Lasrick writes "A debate is happening in the pages of the Bulletin of the Atomic Scientists that started with their publication of 'Nuclear vs. Renewables: Divided They Fall,' an article by Dawn Stover that chides nuclear energy advocates and advocates of renewable energy for bickering over the deck chairs while climate change sinks the ship, and while the fossil fuel industry reaps the rewards of the clean energy camp's refusal to work together. Many of the clean energy folks took umbrage at the description of nuclear power as 'clean energy,' so the Civil Society Institute has responded with a detailed look at exactly why they believe nuclear power will not be needed as the world transitions to clean energy."

2 of 551 comments (clear)

  1. rebuttal misses some points... by Mr+Krinkle · · Score: 5, Insightful

    The rebuttal loses me with this line:
    "Nuclear power plants (large or small) and renewables are not compatible technologies. A distributed grid design with high penetrations of variable renewables requires flexible technologies for balancing the system. Both nuclear and coal plants are inflexible. "
    Maybe they don't get what people mean by "flexible" in regards to the grid?
    When people say coal and nuclear are flexible, they don't mean you can move the plant, or install and remove plants at will. What they mean is that the energy production can ramp up quickly when 15,000 people all get home from work and cut their AC on at the same moment...
    yes renewable sources are improving how they can scale and ramp up.

    Nukes are already there. I'm also annoyed at how articles claim normal tax items (vehicle fleet depreciation, etc) as subsidies for one industry, but then say industry X doesn't get subsidies. EVERYONE gets some form of tax breaks when you fill out your taxes. If you don't claim them, well, then that's on you.

    The original article is right. We SHOULD push for more nukes as well as more renewable sources. Getting off of coal / diesel should be the first priority. Eventually if we can wean from nuclear? cool...

    --
    I am 31337 or something.
  2. Re:No, because they are not compatible by ShanghaiBill · · Score: 5, Insightful

    I think nuclear plant should produce hydrogen during low load period and that cars should run on hydrogen.

    Hydrogen powered cars face huge technological and economic hurdles with no solutions on the horizon. Unless there are unforeseen breakthroughs, the car of the future is going to be powered by electric batteries, not hydrogen. Besides, electricity-to-hydrogen-back-to-electricity has a round trip efficiency of less than 50%.

    In Germany, they have stopped using nuclear, the result is more pollution caused by coal.

    Germany is a classic example of idiotic and counter-productive policies driven by environmentalism run amok.
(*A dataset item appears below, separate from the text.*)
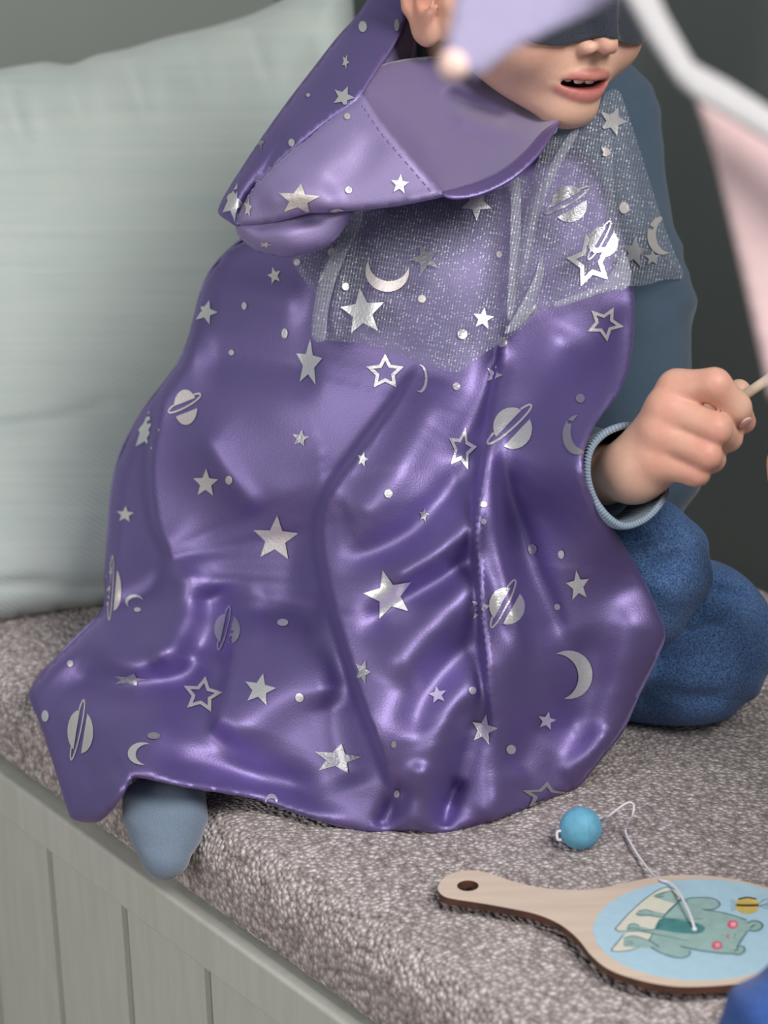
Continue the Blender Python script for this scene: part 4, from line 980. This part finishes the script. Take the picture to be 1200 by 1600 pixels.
# ball with its cord
BR = .01265; bc = onz(907, 1294, .451+BR); 
ball = empty('ball', (float(bc[0]), float(bc[1]), .451), 'small sky blue ball on a white cord, resting by the hem of the cape', 'ball')
bm = bmesh.new(); bmesh.ops.create_uvsphere(bm, u_segments=48, v_segments=32, radius=BR)
mesh('ball_shell', [bc+np.array(v.co) for v in bm.verts], [[v.index for v in f.verts] for f in bm.faces], M['ball'], ball); bm.free()
sd_ = np.array([bc+BR*1.001*(math.cos(a)*(.25*RT-FW*.0+.0)+math.sin(a)*UP*.0+0) for a in (0,)])
ring_pts = np.array([bc+(BR-.00005)*(math.cos(a)*(-FW*.95+RT*.31)/1.0+math.sin(a)*UP) for a in np.linspace(0, 2*math.pi, 40)])
Vt, Ft = tube(ring_pts, .00022, 6); mesh('mould_seam', Vt, Ft, M['ball'], ball)
hole_b = onz(945, 1281, .458)
cord = [(938, 1283, .462), (950, 1276, .468), (968, 1262, .474), (982, 1254, .476), (990, 1258, .474), (988, 1275, .468), (977, 1296, .4545), (986, 1318, .4535), (1003, 1345, .4530), (1020, 1366, .4560)]
cp_ = [onz(x, y, z) for x, y, z in cord]+[onz(1032, 1375, ZP+TH+.0012), onz(1048, 1380, ZP+TH+.0025), onz(1062, 1397, ZP+TH+.004), onz(1074, 1420, ZP+TH+.004), onz(1082, 1440, ZP+TH+.0028), onz(1085, 1452, ZP+TH+.0004)]
Vt, Ft = tube(smooth_line(cp_, False, 6), .00072, 8); mesh('cord', Vt, Ft, M['string'], ball)
kn = onz(876, 1303, .463)
Vt, Ft = tube(smooth_line([bc-RT*.0118-UP*.001-FW*.004, bc-RT*.0142-UP*.002-FW*.004, bc-RT*.0138-UP*.006-FW*.004, bc-RT*.0116-UP*.0065-FW*.003], False, 5), .0009, 8); mesh('knot', Vt, Ft, M['string'], ball)
Vt, Ft = tube([onz(1085, 1452, ZP+TH+.0001), onz(1085, 1452, ZP+TH+.0012)], [.0016, .0012], 12); mesh('cord_hole_knot', Vt, Ft, M['string'], ball)

# ---------------------------------------------------------------- the stick in the fist
s0, s1 = zp(935, 340, 1.372), zp(1230, 140, 1.352)
dr = (s1-s0)/np.linalg.norm(s1-s0)
Vt, Ft = tube([s0-dr*.10, s0, s1, s1+dr*.10, s1+dr*.101], [.0031, .0031, .0031, .0031, .002], 14)
tag(mesh('wooden_stick', Vt, Ft, M['stick']), 'thin pale wooden stick held in the child\'s fist', 'stick')

# ---------------------------------------------------------------- bunting hanging close to the lens
bun = empty('bunting', tuple(P(1050, 90, .80)), 'out of focus felt bunting with lilac and pink pennants in the foreground', 'bunting')
flat = lambda d, gx_=0, gy_=0: (lambda x, y: d+gx_*(x-1000)+gy_*y)
def fl(name, poly, dep, mat, th=.0016): o, _, _ = patch(name, poly, dep, mat, bun, step=14, rnd=(4, .0002), closed_curve=False, thick=th); return o
fl('lilac_pennant', [(722, -60), (975, -60), (985, -22), (940, 12), (860, 48), (800, 78), (742, 122), (712, 98), (690, 82), (700, 62)], flat(.80, -.00004), M['flag_lilac'])
fl('pink_pennant', [(1076, 118), (1120, 140), (1250, 220), (1330, 300), (1262, 520), (1206, 625), (1192, 560), (1160, 420), (1120, 250)], flat(.80, .00003), M['flag_pink'])
tpz = RBF([(940, -60, .79), (1075, 110, .785), (1250, 210, .79), (1330, 260, .79)])
fl('tape', [(950, -60), (1006, -60), (1040, 20), (1084, 98), (1140, 128), (1230, 186), (1340, 262), (1320, 300), (1240, 240), (1160, 190), (1090, 150), (1062, 126), (1020, 62), (980, -8)], lambda x, y: tpz(x, y), M['tape'], .002)
bm = bmesh.new(); bmesh.ops.create_uvsphere(bm, u_segments=24, v_segments=16, radius=.0052)
bp = P(708, 102, .795); mesh('pompom', [bp+np.array(v.co)*(1+.06*math.sin(v.co.x*4000)*math.sin(v.co.z*5000)) for v in bm.verts], [[v.index for v in f.verts] for f in bm.faces], M['bead'], bun); bm.free()

# ---------------------------------------------------------------- another child at the edge of the frame
KB = onz(1275, 1660, .45+.045)
HIP2 = KB+np.array([.34, -.06, .06]); CH2 = HIP2+np.array([.01, .03, .25]); HD2 = CH2+np.array([-.02, .02, .20])
SH2 = CH2+np.array([-.03, .10, .055]); EL2 = CH2+np.array([-.10, .22, -.10])
f2 = np.array([-.85, .5, -.12]); f2 /= np.linalg.norm(f2); x2 = np.cross(f2, [0, 0, 1.]); x2 /= np.linalg.norm(x2)
HM2 = np.stack([x2, f2, np.cross(x2, f2)], 1)
other = empty('person', (float(KB[0]), float(KB[1]), .45), 'second child cut off by the right edge, blue knee and fingertip showing', 'person')
def body2(p):
    d = rcone(p, P(1223, 722, 1.36), P(1225, 745, 1.362), .0098, .0098)
    for k in range(4):
        d = smin(d, rcone(p, P(1226+k*3, 735+k*26, 1.362+.004*k), P(1300, 760+k*22, 1.36), .0088, .0105), .002)
    d = smin(d, rcone(p, P(1295, 770, 1.36), P(1350, 820, 1.36), .024, .022), .012)
    d = smin(d, rcone(p, P(1300, 730, 1.35), P(1255, 690, 1.345), .011, .0085), .006)
    d = smin(d, rcone(p, P(1350, 820, 1.36), EL2, .019, .026), .01)
    d = smin(d, rcone(p, EL2, SH2, .028, .034), .02)
    d = smin(d, smin(rcone(p, HIP2, CH2, .07, .07), rcone(p, CH2, HD2-np.array([0, 0, .09]), .06, .04), .02), .03)
    d = smin(d, rcone(p, HIP2, KB, .05, .034), .03)
    q_ = ((p-HD2.astype(np.float32)) @ HM2.astype(np.float32))/np.float32(.94e-3); nr = (q_*q_).sum(1) < 200**2
    h_ = np.full(len(p), .05, np.float32); h_[nr] = head_sdf(q_[nr])*.94e-3
    return smin(d, h_, .006)
V2, F2_ = skin_surface(body2, (.10, .70, .44), (.75, 1.45, 1.25), .0026)
mesh('body', V2, F2_, M['skin'], other, col=np.tile([.66, .38, .27, 1], (len(V2), 1)))
def jeans2(p):
    d = smin(rcone(p, KB, HIP2, .045, .075), rcone(p, KB, KB+np.array([.17, -.12, 0]), .044, .038), .02)
    u = p @ RT.astype(np.float32); w_ = p @ UP.astype(np.float32)
    d = d+.0016*np.sin(w_*190+u*140); return smax(d, .4515-p[:, 2], .004)
V2, F2_ = skin_surface(jeans2, (.10, .70, .43), (.75, 1.40, .80), .003)
mesh('jeans', V2, F2_, M['denim2'], other)
def shirt2(p):
    d = smin(rcone(p, HIP2+np.array([0, 0, .03]), CH2, .085, .084), rcone(p, CH2, HD2-np.array([0, 0, .12]), .07, .046), .03)
    return smin(d, smin(rcone(p, SH2, EL2, .042, .036), rcone(p, EL2, EL2*.25+P(1350, 820, 1.36)*.75, .036, .026), .01), .025)
V2, F2_ = skin_surface(shirt2, (.10, .70, .45), (.75, 1.45, 1.2), .004)
mesh('sweater', V2, F2_, M['sweater'], other)
mesh('hair', HD2+(Vh*.94e-3) @ HM2.T, Fh, M['hair'], other)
There are some good arguments against building new nukes. But it is insane to shutdown existing nukes. Their solar energy mandates are another example of bad policy: they have resulted in a large percentage of the world's solar panels being installed in one of the cloudiest places on earth, rather than where they actually make sense.

    The Green Party in Germany has had a taste of political power, and like most idealists, they have abandoned their ideals in pursuit of more power. So they engage in sound-bite politics and propose simplistic solutions to complex problems. The environment suffers, but hey, their poll numbers to up!